De Allie Gets 29 years for murder

After spending 5 years on remand for murder, 60-year-old Ronald “Duck” De Allie has been ordered to spend the next 29 years and 3 months behind bars for the August 2010 death of 52-year-old businessman Michael Raeburn Delfish.

High court judge, Madam Justice Paula Gilford handed down the sentence last week Friday at the No. 2 High Court on The Carenage in St. George’s.

De Allie was slapped with the murder charge on September 6, 2010, after police officers unearthed the dismembered and decomposing body of the businessman buried in a shallow grave on lands in St. Patrick, belonging to the deceased.

A post-mortem conducted indicated that a cutlass or an axe could have been used to inflict the injuries on Delfish who was last seen alive on August 25, 2010.

Ronald De Allie - admitted to killing his landlord

Ronald De Allie – admitted to killing his landlord

Two of the main aggravating factors considered by the court in handing down sentence were the fact that most of the injuries sustained by the victim were anti-mortem, meaning that he was still alive when they were inflicted on him and the manner in which the body was dismembered and disposed.

The court noted De Allie told investigating police officers that the deceased whom he was renting from, had continuously accused him of selling illegal drugs on the premises, where he also operated a nightclub called “Club 54.”

“We got into an argument…I hit him a punch, he fell and I didn’t know what to do. He had a cutlass I took it and I cut him up,” De Allie said in giving an account about what happened on the day of the incident.

In handing down sentence, Justice Gilford also took into account among other things, De Allie’s guilty plea, and his expression of remorse even from the beginning, and his clean police record prior to the incident.
The judge determined that there was some form of provocation leading up to Delfish’s death but took into consideration the prevailing violent times in the Grenadian society in which crimes committed with a weapon are happening too often.




“The court cannot turn a blind eye to the nature of the case and the manner in which the crime was committed,” said Justice Gilford.

She also expressed the view that De Allie would require a combination of psychological and general counseling throughout his incarceration.

Counsel for the convict, Attorney-at-Law Ruggles Ferguson, failed in his attempt to get the judge to give a sentence discount to his client as he pleaded guilty to the offence and did not waste the court’s time.

Justice Gilford explained that because De Allie did not make a plea at the earliest opportunity, she took the decision to only award him 1/10th (the lowest deduction) out of the stipulated 1/3 time of the sentence, which is equivalent to approximately 3 years and 6 months.

De Allie was also discounted for the 5 years already spent on remand.

According to the social inquiry report presented to the court, the convict who is the father of two girls, grew up in the village of Chantimelle, St.

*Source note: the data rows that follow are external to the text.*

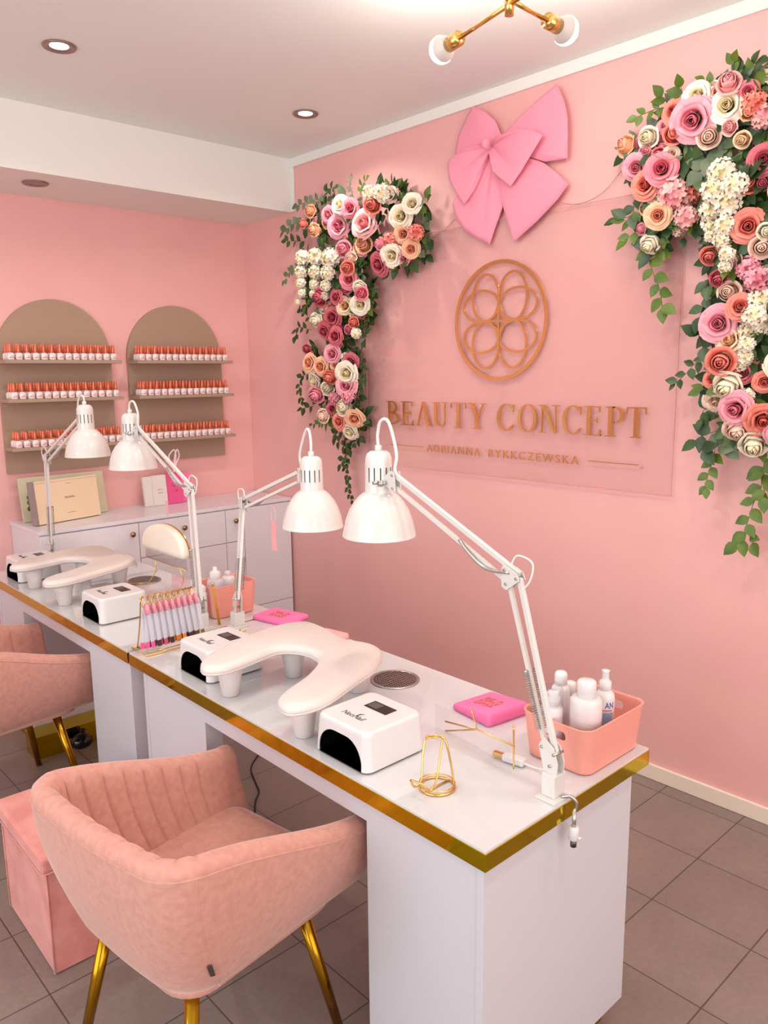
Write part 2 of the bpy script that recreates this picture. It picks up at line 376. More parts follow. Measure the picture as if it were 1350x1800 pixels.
t = tag(obj('mirrored_box', box(nb(), -.27, .24, 0, .12, 0, .105), gold_mirror, bevel=.001), 'low gold mirrored box on the floor under the far desk behind the chair legs', 'box')
t.location = (1.33, 3.455, 0)
sph = nb(); sphere(sph, (0, 0, .05), .045, 20, 12, (1.1, .9, .8)); rod(sph, (0, 0, .05), (.02, .03, .09), .012)
t = tag(obj('foot_pedal', sph, black_gloss, smooth=True), 'small black foot pedal on the floor under the far desk', 'foot pedal'); t.location = (1.24, 3.385, .009)
bm = nb(); tube(bm, catmull([(1.86, 2.85, .004), (1.72, 2.74, .004), (1.66, 2.62, .004), (1.625, 2.54, .004), (1.56, 2.47, .004), (1.45, 2.30, .004)], 8), .0035, 6)
tag(obj('power_cable', bm, cable_black, smooth=True), 'thin black power cable lying on the floor tiles under the desks', 'cable')

# extraction grilles set in the two tops
def vent(x, y, label):
    t = thing('extraction_grille', label, 'dust extractor', (x, y, TOP))
    obj('rim', lathe(nb(), [(.066, .0004), (.076, .0004), (.076, .003), (.071, .005), (.066, .003)], 48, cap=False), steel, t, True)
    obj('dark_well', lathe(nb(), [(.001, .0006), (.067, .0006)], 40, cap=False), mat('vent shadow metal', (52, 46, 44), .5, .3), t)
    bm = nb(); R0 = .067
    for k in range(-7, 8):
        c = k*.0092; h = math.sqrt(max(R0*R0-c*c, 0)); box(bm, c-.0019, c+.0019, -h, h, .001, .0035)
    for k in range(-5, 6):
        c = k*.0125; h = math.sqrt(max(R0*R0-c*c, 0)); box(bm, -h, h, c-.0014, c+.0014, .001, .003)
    obj('grid', bm, steel, t)
vent(1.56, 1.655, 'round metal extraction grille in the near desk top beside the white lamp')
vent(1.555, 3.318, 'round metal extraction grille in the far desk top behind the nail lamp')

# UV nail lamps
def arch_pts(hw, h, r, n=8):
    p = [(-hw, 0)]
    for k in range(n+1): a = PI-PI/2*k/n; p.append((-hw+r+r*math.cos(a), h-r+r*math.sin(a)))
    for k in range(n+1): a = PI/2-PI/2*k/n; p.append((hw-r+r*math.cos(a), h-r+r*math.sin(a)))
    p.append((hw, 0)); return p
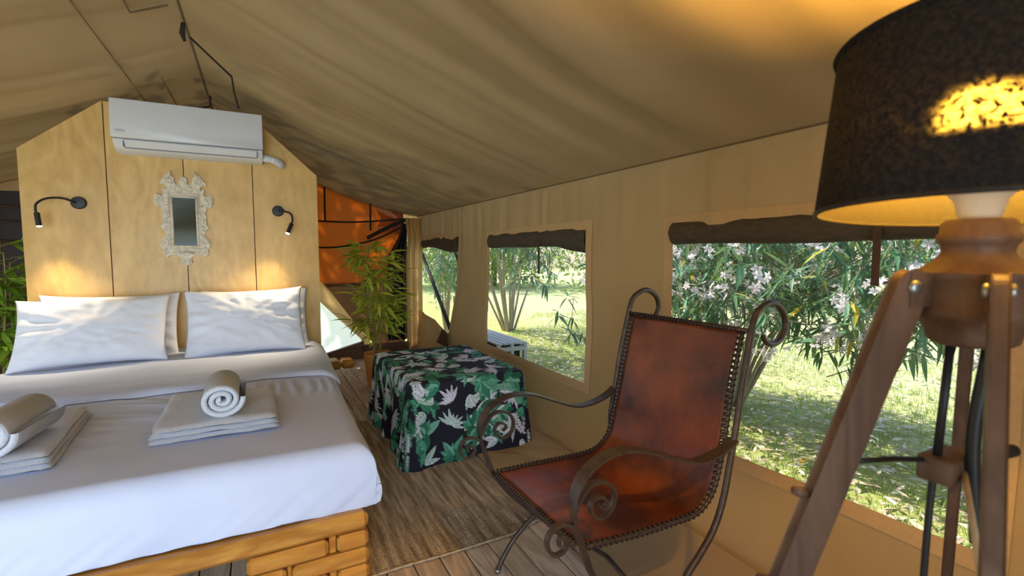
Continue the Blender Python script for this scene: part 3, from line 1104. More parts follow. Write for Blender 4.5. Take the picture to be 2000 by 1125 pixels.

Patrick, often went to church and can be considered a family-orientated individual.

At the age of 19, De Allie travelled to the United States where he spent an extensive number of years before moving over to the United Kingdom and then returning back to Grenada in 2008.

De Allie found himself in trouble with the law within a mere two years of returning to the Spice Isle.

The accused accepted full responsibility for his actions and placed on record his deep regret for what he had done to Delfish.